Obama, who took office with the aura of a great leader, capable of elevating politics as well as the American economy, has demonstrated little capacity for managing the difficult balances of a democracy, despite the substantial number of votes by which he was elected. Health care reform, according to the article, may be considered Obama’s greatest accomplishment 10 years from now, but at present it is an unpopular law that has taken a year of quarreling in being approved, is plagued by bureaucratic and fiscal risks and has diverted attention from the economic agony, which isn’t about to abate for the first world power.

Obama refused to accept that Republicans, despite being the minority, had many tools to employ in obstructing governmental action, especially the nomination of senior officials, which requires legislative approval. The absence of a complete governmental team or the delay in its appointment has caused Obama to lose valuable time in addressing the economic situation that has fundamentally affected the vast and substantial middle class. The relationship with Congress has been stormy, and he has made serious mistakes, like forcing Democratic legislators to approve a law on emissions, despite the evidence it would not receive Senate approval.

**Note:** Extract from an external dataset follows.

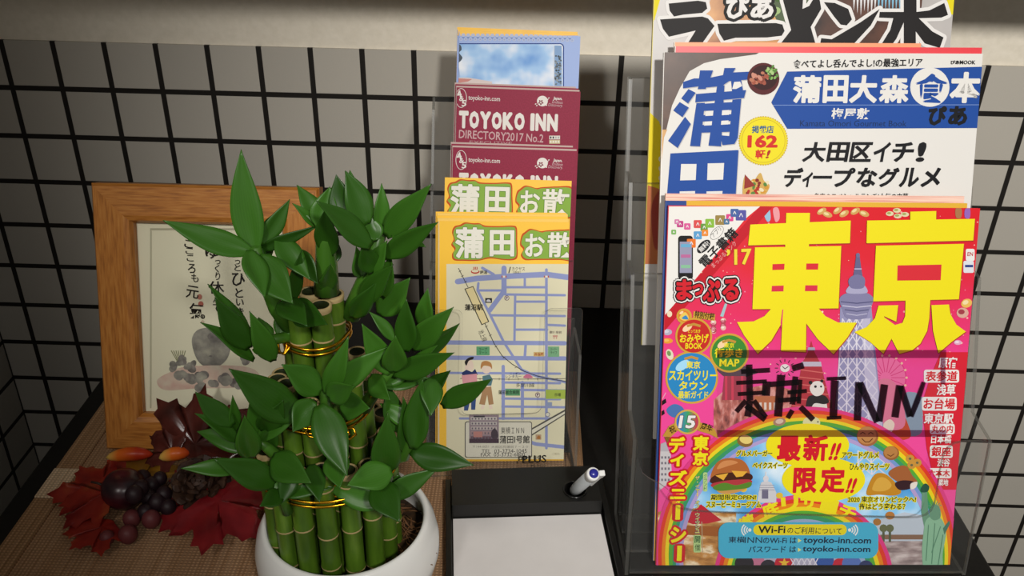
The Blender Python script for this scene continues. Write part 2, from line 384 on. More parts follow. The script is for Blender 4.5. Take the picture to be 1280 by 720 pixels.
b = bmesh.new(); box(b, RW - 0.004, FW - RW + 0.004, RW - 0.004, FH - RW + 0.004, -0.0160, -0.0107)
art = obj('art_sheet', b, PAPER, t)
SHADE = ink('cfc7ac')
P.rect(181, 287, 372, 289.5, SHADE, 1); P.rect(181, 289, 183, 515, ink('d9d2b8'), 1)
K = '241d18'
def brush(chars, lay=3):
    for ch, x, y, w, h in chars: P.text(ch, x - w / 2, y - h / 2, x + w / 2, y + h / 2, K, lay, 0.012, rot=-3 + 5 * math.sin(x * 3 + y))
brush([('ほ', 290, 317, 15, 14), ('っ', 292, 330, 7, 6), ('と', 292, 337, 8, 9), ('ひ', 293, 352, 17, 17), ('と', 294, 369, 10, 12), ('い', 295, 381, 10, 9), ('き', 295, 393, 10, 11)])
brush([('ゆ', 261, 318, 20, 15), ('っ', 267, 330, 7, 6), ('く', 266, 338, 6, 10), ('り', 267, 348, 6, 10), ('休', 265, 362, 20, 16), ('ん', 266, 377, 10, 9), ('で', 266, 388, 11, 10)])
brush([('こ', 230, 307, 11, 10), ('こ', 231, 316, 10, 8), ('こ', 232, 325, 9, 8), ('ろ', 234, 338, 10, 12), ('も', 238, 350, 9, 11), ('元', 235, 368, 16, 16), ('氣', 240, 392, 18, 20), ('。', 248, 399, 6, 6)])
P.ell(244, 374, 3, 3.5, 'd98a78', 2); P.ell(245.5, 383, 3.4, 3.6, 'd07868', 2)
INKW = ramp_mat('ink_wash', [(0.3, '6f6a66'), (0.55, '9d978f'), (0.8, 'c6bfae')], scale=90, rough=0.8, spec=.1)
INKD = ramp_mat('ink_wash_dark', [(0.3, '68605e'), (0.55, '8f8783'), (0.75, 'b4aba2')], scale=160, rough=0.8, spec=.1)
WPINK = ramp_mat('pink_wash', [(0.3, 'd8b0a4'), (0.7, 'e2d2c0')], scale=120, rough=.8, spec=.1)
P.sm([(234, 430), (240, 417), (255, 413), (272, 417), (283, 430), (280, 450), (268, 462), (252, 463), (240, 452)], INKW, 1)
P.ell(259, 424, 5, 4.5, INKD, 2); P.ell(258, 449, 2, 1, INKD, 2)
P.sm([(190, 480), (205, 470), (230, 462), (300, 462), (320, 475), (300, 488), (240, 490), (200, 492)], WPINK, 1)
rn = random.Random(8)
for x, y, r in ((212, 462, 8), (222, 455, 8), (232, 462, 9), (218, 474, 10), (232, 478, 10), (246, 476, 9), (262, 484, 9), (276, 478, 10), (290, 484, 9), (300, 455, 7), (244, 487, 8), (308, 480, 8)):
    for q in range(4): P.ell(x + rn.uniform(-4, 4), y + rn.uniform(-3, 3), r * rn.uniform(.45, .8), r * rn.uniform(.4, .7), (INKD, INKW)[q % 2], 2 + .1 * q, 14, rn.uniform(0, 180))
for a in range(7): P.stroke([(216 + a, 456), (208 + 3 * a, 442)], 0.9, '9a9a74', 2, False)
P.text('心', 246, 403, 250, 407, 'c58a7c', 2)
P.build('ink_art', art)
art.children[0].parent = art
b = bmesh.new(); box(b, RW - 0.003, FW - RW + 0.003, RW - 0.003, FH - RW + 0.003, -0.0092, -0.0080); obj('glass_pane', b, PANE, t)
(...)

The article ends by pointing out that “Obama doesn’t really know Republicans, and he doesn’t seem to want to take their measure. (Nor has he seemed all that curious about what makes Democratic insiders tick.) It’s the task of the presidency to cajole people, including enemies, into doing what they don’t want to do if it is good for the country. Did Obama think he could eschew the rituals of politics — that all he had to do was invoke His Hopeness to bring people aboard? The president hasn’t invited the House minority leader over to talk, and Obama had his first private Oval Office chat with McConnell only last month. “Better late than never, but too late to do any good this cycle.”

The above quotation summarizes, with singular precision, the substance of the democratic exercise of power, which forces the leader, even though elected by a wide majority, to seek consensus with the opposition if he wants to succeed. Otherwise, he and his reforms will last only as long as emotion.